A shift away from trilogies feels like a big deal for Star Wars. But mainstream movie audiences are used to that now thanks to two words: Marvel Studios.
Although sequels and spin-offs are the name of Marvel’s game, the film studio has uniquely innovated sequential storytelling without the need for strict, three-film installments. Sure, some of its biggest franchises had or will have trilogies (Iron Man, Captain America, Thor, Guardians of the Galaxy), but the stories of those characters continued after the climactic “third” films.
Robert Downey Jr.’s Tony Stark/Iron Man appeared in five movies after 2013’s Iron Man 3 (he starred in 2015’s Avengers: Age of Ultron, 2016’s Captain America: Civil War, 2017’s Spider-Man: Homecoming, 2018’s Avengers: Infinity War, 2019’s Avengers: Endgame). Tony still saw major development beyond his own trilogy.
Chris Hemsworth’s Thor wasn’t totally defined until 2017’s Thor: Ragnarok, his third solo movie and fifth film appearance. And there will be yet one more movie with 2021’s Thor: Love and Thunder before the character officially bows out for good. Similarly, Chris Evans’ Captain America evolved in the four Avengers movies outside his core trilogy.
Although Lucasfilm dipped its toes into a Marvel-like film franchise with prequel spin-offs like 2016’s Rogue One: A Star Wars Story and 2018’s Solo: A Star Wars Story, those movies never felt life necessary viewing in the way that every Marvel movie feeds into a bigger, ongoing story.
There are also currently no more Star Wars anthology films in development, and fans are unclear what the next movie will be. Meanwhile, Marvel fans know every movie and TV show between now and at least 2022.
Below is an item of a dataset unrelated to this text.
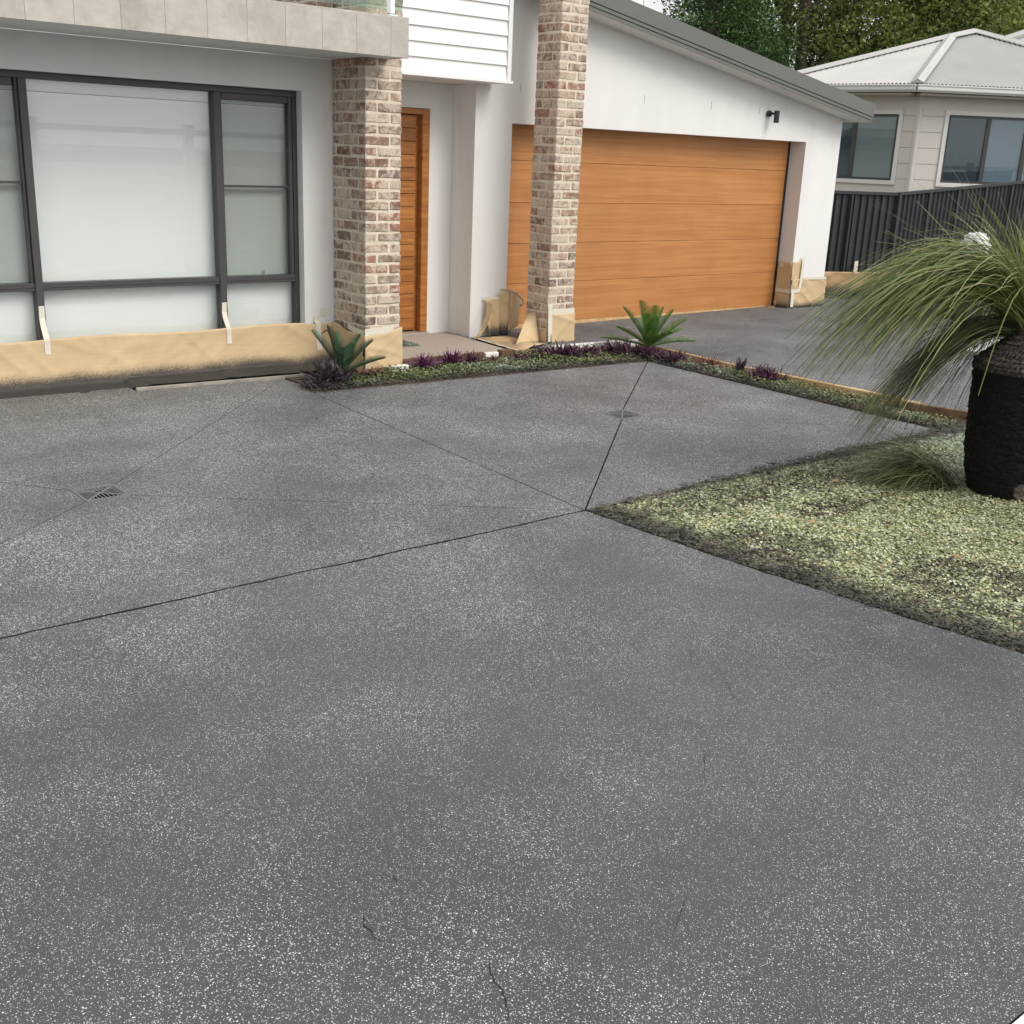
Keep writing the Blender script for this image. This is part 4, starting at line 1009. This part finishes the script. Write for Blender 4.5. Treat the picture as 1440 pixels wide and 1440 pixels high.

Marvel has mastered continuous storytelling in a way not seen since the old era of film serials (which happened to be a major point of influence for George Lucas when he was making Star Wars). It is fitting that Marvel’s own chairman, Kevin Feige, is working on his own feature idea for Star Wars, which the Times reports is only in the “early stages.” How much Feige will allow himself to use what he’s learned from Marvel remains to be seen, and how much that will impact the entire franchise even more-so.
But with the end of the Skywalker Saga, the big theme is clear: Let the past die.
Star Wars: The Rise of Skywalker hits theaters on Friday.